Enter my pen and wash phase. With pen and watercolor wash the line remains a vital part of the drawing. The best of both worlds. You get to keep your precious line, and you get to throw down paint. It’s for the most part quick work, but you still need stuff to sketch and paint. With standard watercolor, a painting can take days or weeks to complete, usually using photographic references. With pen and wash they are usually complete in one sitting, an hour or two. So you run out of reference photos, of inspiration. You start painting anything in the studio, chairs, art supplies, jars of paint brushes. You troll images on Google, but after a while that all feels wildly unoriginal.


So for me the likely answer to “why urban sketch” seemed simple. There are an unlimited number of scenes in a city to paint, where even the same building can be approached from multiple perspectives. And you are no longer a slave to “realism.” You can interpret the scene in whatever way suits your mood, through creative use of line, perspective, vanishing point, focus, white space, and color. If you look at the plethora of urban sketching photos online you can see the incredible talent and creativity of some of these artists. I’m not that good at it, but I get better each time I go out, and it is fun.


But the likely answer is not always the real answer. To me, the real answer to “why” this kind of art is the connections. I’ve met some really nice people who have been gracious enough to sit with me; to sketch and paint and chat about our lives. Without this hobby we might have never crossed paths. That would have been a shame.


Last week I was out sketching on Broadway in Billings with Annie, a nice lady whose path I crossed on Facebook as I was searching for urban sketching “buddies”. After we had finished painting, and she packed up her things and left, a guy came up to look at my sketch and complimented it. I’m pretty sure he was homeless. He’d been hanging around the area since we’d shown up, but not in a creepy way. I got the feeling that on our little corner where we set up to sketch and paint we were sort of like visitors in his house.

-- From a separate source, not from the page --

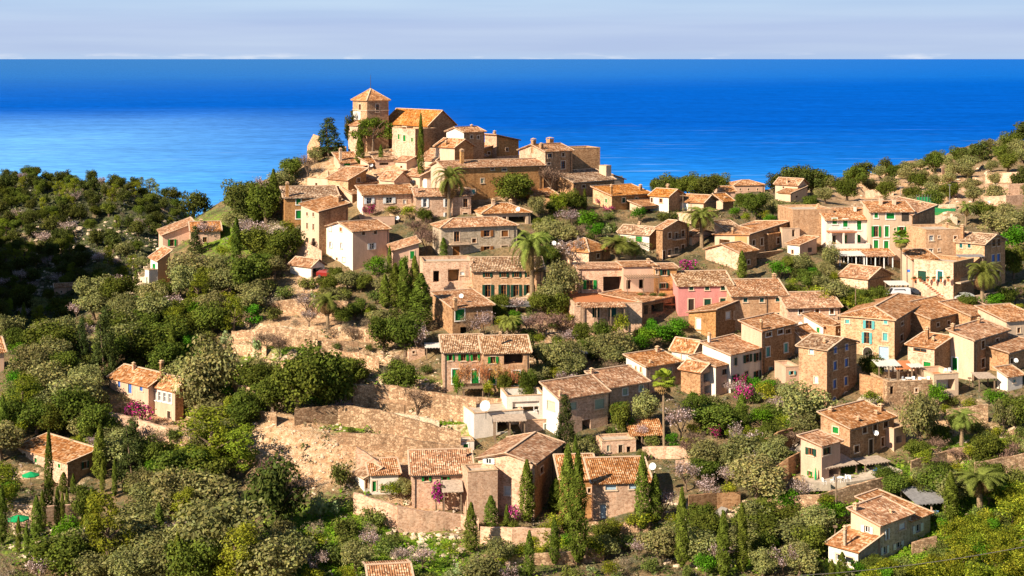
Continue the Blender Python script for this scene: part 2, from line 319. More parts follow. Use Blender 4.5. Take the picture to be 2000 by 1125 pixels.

He had with him a plastic shopping bag and inside a pair of women's shoes. He asked me if I wanted to buy them for my “lady,” ten bucks is what he asked. I told him that Annie was just a friend, and that she was not my “lady.” I told him that my “lady” passed away almost two years ago. When I told him that he looked saddened. He offered his condolences. “That must have been hard,” he said, and he told me he’d pray for me. I was touched. I asked him what church he prayed in, and he said he didn’t belong to a church and just prayed on the street. I told him that the God I know doesn’t care much about buildings anyway, so thanked him and told him that would be nice. He said “I know a little bit about “loss” myself,” and proceeded to tell me that he lost his own son some years ago in a traffic accident, and that the boy died in his arms. We talked together then a little bit about loss. As I packed up to leave I handed him some money and told him I didn’t need the shoes.


A few years earlier, a few months earlier, even a few days earlier I might have driven past this guy and looked down my nose at him. Now I wonder how many of us, at some point in our lives, might have been just one or two strokes of bad luck, or one or two bad choices away from where he is right now. Had I not been sitting out on that corner, had I not had the chance to interact with this man, I would have missed a very meaningful connection with a fellow human being, a fellow traveler on this journey we call a life.


In urban sketching they say that the act of sitting with the scene, being part of it and paying attention to the surroundings, the weather, the sounds, the wind, the people, provides a more meaningful connection than the quarter second snap of a camera shutter. I don’t think I’ll ever look back at this sketch, or drive by that corner, without thinking of that guy cradling his dying son. A total stranger took the time to connect with me, to share our losses, to share some comfort, and to offer the gift of prayer.


If that isn’t enough incentive to keep doing this thing, I don’t know what is.